Referring again to Denning's words of advice, Feltovich quoted, "Workers are responsible for only 15 percent of the problems, the system for the other 85 percent. The system is the responsibility of management."

If you apply lean management principles to your business, you will experience higher quality at lower overall costs, increased productivy, reduced cycle times, efficient use of time and resources, effective equipment use, efficient facility layout and design, lower inventory levels, greater flexibility, and enhanced employee satisfaction. "People will be knocking on the door trying to get in and organization like that," he said.

If you believe it costs too much money to try to find what went wrong, get smarter than that!" he said, "Build in quality." He explained that inspection with the aim of finding the bad ones and throwing them out is too late, ineffective, and costly. Quality comes not from inspection, but from improvement of the process."

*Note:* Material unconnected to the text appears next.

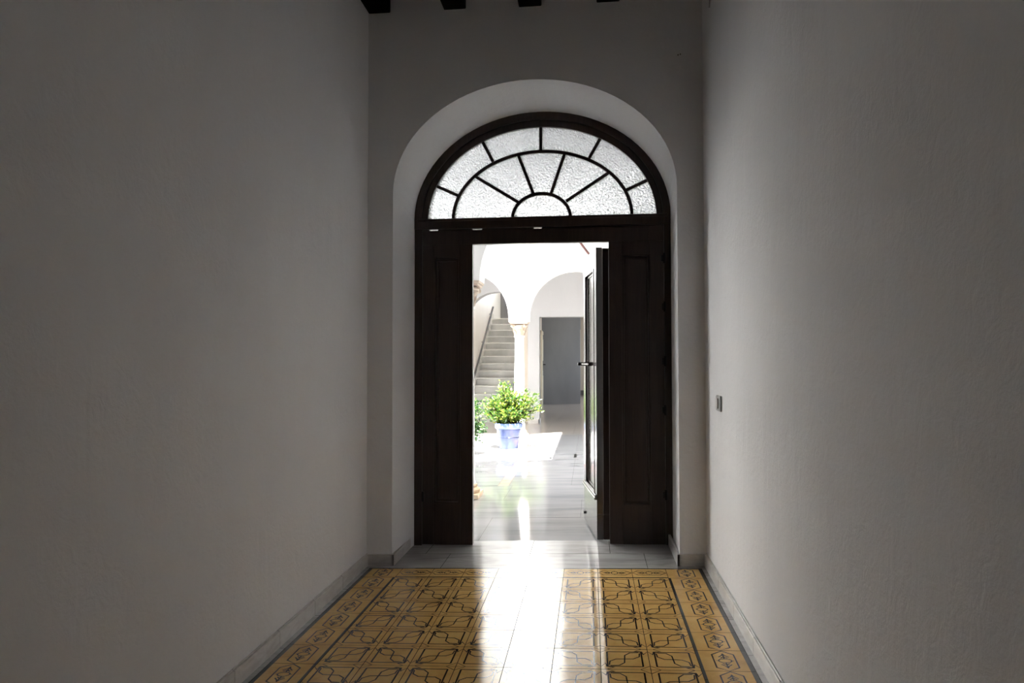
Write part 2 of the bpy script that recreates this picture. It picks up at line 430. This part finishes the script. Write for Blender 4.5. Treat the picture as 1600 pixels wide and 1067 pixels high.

To initiate these processes, Feltovich said to "map it out, put it on paper and look at it." Steps to take toward getting lean include examining redundancies and excess activities, overstaffing, excess capacity, excess/underutilized equipment, unnecessary expenses, waste of materials and waste of resources.

Applying lean production on the shop floor is about getting it right the first time, paying attention to the smallest details, making every move count and understanding the impact of variation.

"The driving force behind lean is a constant pursuti of perfection in every area of the business," he said. "You must have a drive to get better."

Feltovich also reminded attendees that the only place success comes before work is in the dictionary. Today's world, he added, wants immediate gratification. We want the reward before the work and it doesn't work that way.